-- Start of Data extract --

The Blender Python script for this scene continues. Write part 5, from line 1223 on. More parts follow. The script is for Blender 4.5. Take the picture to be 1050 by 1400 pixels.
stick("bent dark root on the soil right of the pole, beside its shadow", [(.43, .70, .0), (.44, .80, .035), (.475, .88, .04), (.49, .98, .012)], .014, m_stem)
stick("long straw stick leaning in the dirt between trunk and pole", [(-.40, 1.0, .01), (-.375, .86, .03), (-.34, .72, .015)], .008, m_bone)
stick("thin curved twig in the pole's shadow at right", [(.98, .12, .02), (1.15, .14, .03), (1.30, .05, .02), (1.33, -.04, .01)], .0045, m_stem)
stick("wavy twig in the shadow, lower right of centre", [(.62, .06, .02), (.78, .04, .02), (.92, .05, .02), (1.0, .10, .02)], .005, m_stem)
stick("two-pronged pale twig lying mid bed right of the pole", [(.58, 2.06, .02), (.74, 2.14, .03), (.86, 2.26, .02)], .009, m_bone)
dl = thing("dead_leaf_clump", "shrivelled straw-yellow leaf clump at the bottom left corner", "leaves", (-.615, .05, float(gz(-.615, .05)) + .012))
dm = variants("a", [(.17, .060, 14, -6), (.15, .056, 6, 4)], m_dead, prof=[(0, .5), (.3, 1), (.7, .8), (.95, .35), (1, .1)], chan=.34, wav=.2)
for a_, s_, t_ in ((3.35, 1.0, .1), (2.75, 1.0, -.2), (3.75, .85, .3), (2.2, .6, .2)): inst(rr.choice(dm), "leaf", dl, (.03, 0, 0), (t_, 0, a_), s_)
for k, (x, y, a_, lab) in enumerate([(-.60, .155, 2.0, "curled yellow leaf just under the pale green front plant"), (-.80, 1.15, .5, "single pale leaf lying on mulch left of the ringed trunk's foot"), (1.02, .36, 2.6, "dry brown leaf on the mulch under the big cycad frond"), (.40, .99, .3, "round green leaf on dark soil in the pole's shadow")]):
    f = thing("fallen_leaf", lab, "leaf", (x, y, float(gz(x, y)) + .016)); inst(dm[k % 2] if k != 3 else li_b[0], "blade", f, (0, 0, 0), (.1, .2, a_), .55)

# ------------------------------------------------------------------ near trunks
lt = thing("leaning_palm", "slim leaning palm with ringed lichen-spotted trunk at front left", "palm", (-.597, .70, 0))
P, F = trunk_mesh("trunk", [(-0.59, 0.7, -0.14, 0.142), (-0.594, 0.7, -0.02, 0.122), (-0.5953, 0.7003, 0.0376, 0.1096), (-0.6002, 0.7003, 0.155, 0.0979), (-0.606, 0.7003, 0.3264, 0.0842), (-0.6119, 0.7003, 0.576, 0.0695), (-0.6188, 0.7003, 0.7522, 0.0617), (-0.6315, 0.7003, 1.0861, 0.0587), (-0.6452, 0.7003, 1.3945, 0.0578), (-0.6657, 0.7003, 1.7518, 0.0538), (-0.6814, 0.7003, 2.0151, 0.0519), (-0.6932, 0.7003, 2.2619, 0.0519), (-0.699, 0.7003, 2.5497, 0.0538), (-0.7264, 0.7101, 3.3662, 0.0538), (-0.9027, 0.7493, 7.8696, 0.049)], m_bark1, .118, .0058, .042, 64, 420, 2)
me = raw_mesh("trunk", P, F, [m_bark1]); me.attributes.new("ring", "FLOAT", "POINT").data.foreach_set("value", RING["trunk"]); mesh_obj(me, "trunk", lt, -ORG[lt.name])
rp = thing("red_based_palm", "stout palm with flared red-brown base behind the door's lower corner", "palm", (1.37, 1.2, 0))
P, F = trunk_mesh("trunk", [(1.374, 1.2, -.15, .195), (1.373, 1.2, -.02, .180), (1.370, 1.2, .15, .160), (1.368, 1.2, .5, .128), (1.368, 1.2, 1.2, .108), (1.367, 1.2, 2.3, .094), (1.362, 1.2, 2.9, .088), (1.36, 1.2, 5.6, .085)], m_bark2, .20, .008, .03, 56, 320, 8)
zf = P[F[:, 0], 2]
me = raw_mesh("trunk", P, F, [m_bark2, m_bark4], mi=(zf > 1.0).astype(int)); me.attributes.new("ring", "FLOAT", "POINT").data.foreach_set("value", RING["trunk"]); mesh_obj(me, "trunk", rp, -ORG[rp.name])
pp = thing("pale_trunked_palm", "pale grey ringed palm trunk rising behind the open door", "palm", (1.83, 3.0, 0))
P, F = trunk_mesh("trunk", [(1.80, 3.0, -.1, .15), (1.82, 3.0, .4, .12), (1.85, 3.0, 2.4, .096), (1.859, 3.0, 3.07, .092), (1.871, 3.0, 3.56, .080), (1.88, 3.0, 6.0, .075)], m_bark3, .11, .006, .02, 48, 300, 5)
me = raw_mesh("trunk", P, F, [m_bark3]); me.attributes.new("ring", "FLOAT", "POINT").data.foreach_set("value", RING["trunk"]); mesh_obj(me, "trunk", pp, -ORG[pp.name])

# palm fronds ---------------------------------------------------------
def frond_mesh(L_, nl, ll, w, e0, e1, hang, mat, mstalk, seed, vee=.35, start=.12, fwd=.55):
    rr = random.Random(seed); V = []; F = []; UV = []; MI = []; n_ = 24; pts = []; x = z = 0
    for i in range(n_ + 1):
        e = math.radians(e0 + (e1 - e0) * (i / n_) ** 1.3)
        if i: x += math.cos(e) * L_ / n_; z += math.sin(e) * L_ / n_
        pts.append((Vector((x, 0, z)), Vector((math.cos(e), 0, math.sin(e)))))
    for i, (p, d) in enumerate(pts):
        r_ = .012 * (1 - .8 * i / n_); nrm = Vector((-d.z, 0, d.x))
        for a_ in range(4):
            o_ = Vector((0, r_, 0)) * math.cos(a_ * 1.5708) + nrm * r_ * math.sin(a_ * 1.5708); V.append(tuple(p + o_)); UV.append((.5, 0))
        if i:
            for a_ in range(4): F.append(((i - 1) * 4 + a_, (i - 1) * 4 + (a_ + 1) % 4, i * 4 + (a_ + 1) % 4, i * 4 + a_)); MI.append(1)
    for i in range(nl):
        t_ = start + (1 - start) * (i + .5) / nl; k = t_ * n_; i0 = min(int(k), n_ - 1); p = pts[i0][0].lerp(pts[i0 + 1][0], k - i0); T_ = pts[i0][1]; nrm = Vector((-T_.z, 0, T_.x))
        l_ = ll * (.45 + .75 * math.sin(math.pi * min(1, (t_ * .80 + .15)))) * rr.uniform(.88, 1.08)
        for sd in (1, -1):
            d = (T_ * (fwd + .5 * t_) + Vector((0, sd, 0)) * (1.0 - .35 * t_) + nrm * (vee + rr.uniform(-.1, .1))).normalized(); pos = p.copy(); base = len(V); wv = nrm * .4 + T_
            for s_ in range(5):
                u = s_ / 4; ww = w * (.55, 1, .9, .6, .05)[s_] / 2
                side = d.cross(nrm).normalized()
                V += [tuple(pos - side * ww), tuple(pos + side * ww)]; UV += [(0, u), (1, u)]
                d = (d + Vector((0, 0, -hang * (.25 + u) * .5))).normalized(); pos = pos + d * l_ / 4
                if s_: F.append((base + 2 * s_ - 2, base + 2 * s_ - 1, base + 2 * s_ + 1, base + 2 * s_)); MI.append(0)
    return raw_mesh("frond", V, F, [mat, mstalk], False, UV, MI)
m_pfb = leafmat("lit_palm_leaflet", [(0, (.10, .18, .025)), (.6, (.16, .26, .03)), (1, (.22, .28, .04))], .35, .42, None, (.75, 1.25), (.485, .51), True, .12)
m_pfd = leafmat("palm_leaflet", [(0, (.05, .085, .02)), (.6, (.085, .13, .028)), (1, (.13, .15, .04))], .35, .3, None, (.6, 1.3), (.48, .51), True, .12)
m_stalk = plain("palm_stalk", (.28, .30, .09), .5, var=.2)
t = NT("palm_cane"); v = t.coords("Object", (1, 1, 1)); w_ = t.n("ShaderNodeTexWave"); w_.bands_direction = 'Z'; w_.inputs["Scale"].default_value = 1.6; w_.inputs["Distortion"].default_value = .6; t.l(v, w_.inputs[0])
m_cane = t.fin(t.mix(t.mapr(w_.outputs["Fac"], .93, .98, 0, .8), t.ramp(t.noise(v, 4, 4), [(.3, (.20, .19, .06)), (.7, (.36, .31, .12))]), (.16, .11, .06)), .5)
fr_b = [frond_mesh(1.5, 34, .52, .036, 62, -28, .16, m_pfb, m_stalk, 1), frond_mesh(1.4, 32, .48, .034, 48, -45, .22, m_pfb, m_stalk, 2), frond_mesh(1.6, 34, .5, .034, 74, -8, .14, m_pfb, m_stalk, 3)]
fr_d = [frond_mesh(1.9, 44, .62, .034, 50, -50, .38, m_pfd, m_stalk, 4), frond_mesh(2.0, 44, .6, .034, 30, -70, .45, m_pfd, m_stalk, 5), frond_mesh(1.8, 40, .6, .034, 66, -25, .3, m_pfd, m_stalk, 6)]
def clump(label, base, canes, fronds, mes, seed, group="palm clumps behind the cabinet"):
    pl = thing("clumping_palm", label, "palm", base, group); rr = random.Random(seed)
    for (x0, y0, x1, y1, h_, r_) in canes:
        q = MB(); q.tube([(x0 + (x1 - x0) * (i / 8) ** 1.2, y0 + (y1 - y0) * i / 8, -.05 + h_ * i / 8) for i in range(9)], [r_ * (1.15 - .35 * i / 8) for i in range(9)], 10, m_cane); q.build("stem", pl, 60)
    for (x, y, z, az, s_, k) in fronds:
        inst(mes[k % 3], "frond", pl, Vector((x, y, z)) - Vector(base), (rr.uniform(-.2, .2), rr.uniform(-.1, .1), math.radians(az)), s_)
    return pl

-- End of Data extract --

Set exercise — Produce an exact copy of the lines from the one containing "m_pfd, m_stalk, 6)]" through the last line, and of nothing else.

Solution below —
fr_d = [frond_mesh(1.9, 44, .62, .034, 50, -50, .38, m_pfd, m_stalk, 4), frond_mesh(2.0, 44, .6, .034, 30, -70, .45, m_pfd, m_stalk, 5), frond_mesh(1.8, 40, .6, .034, 66, -25, .3, m_pfd, m_stalk, 6)]
def clump(label, base, canes, fronds, mes, seed, group="palm clumps behind the cabinet"):
    pl = thing("clumping_palm", label, "palm", base, group); rr = random.Random(seed)
    for (x0, y0, x1, y1, h_, r_) in canes:
        q = MB(); q.tube([(x0 + (x1 - x0) * (i / 8) ** 1.2, y0 + (y1 - y0) * i / 8, -.05 + h_ * i / 8) for i in range(9)], [r_ * (1.15 - .35 * i / 8) for i in range(9)], 10, m_cane); q.build("stem", pl, 60)
    for (x, y, z, az, s_, k) in fronds:
        inst(mes[k % 3], "frond", pl, Vector((x, y, z)) - Vector(base), (rr.uniform(-.2, .2), rr.uniform(-.1, .1), math.radians(az)), s_)
    return pl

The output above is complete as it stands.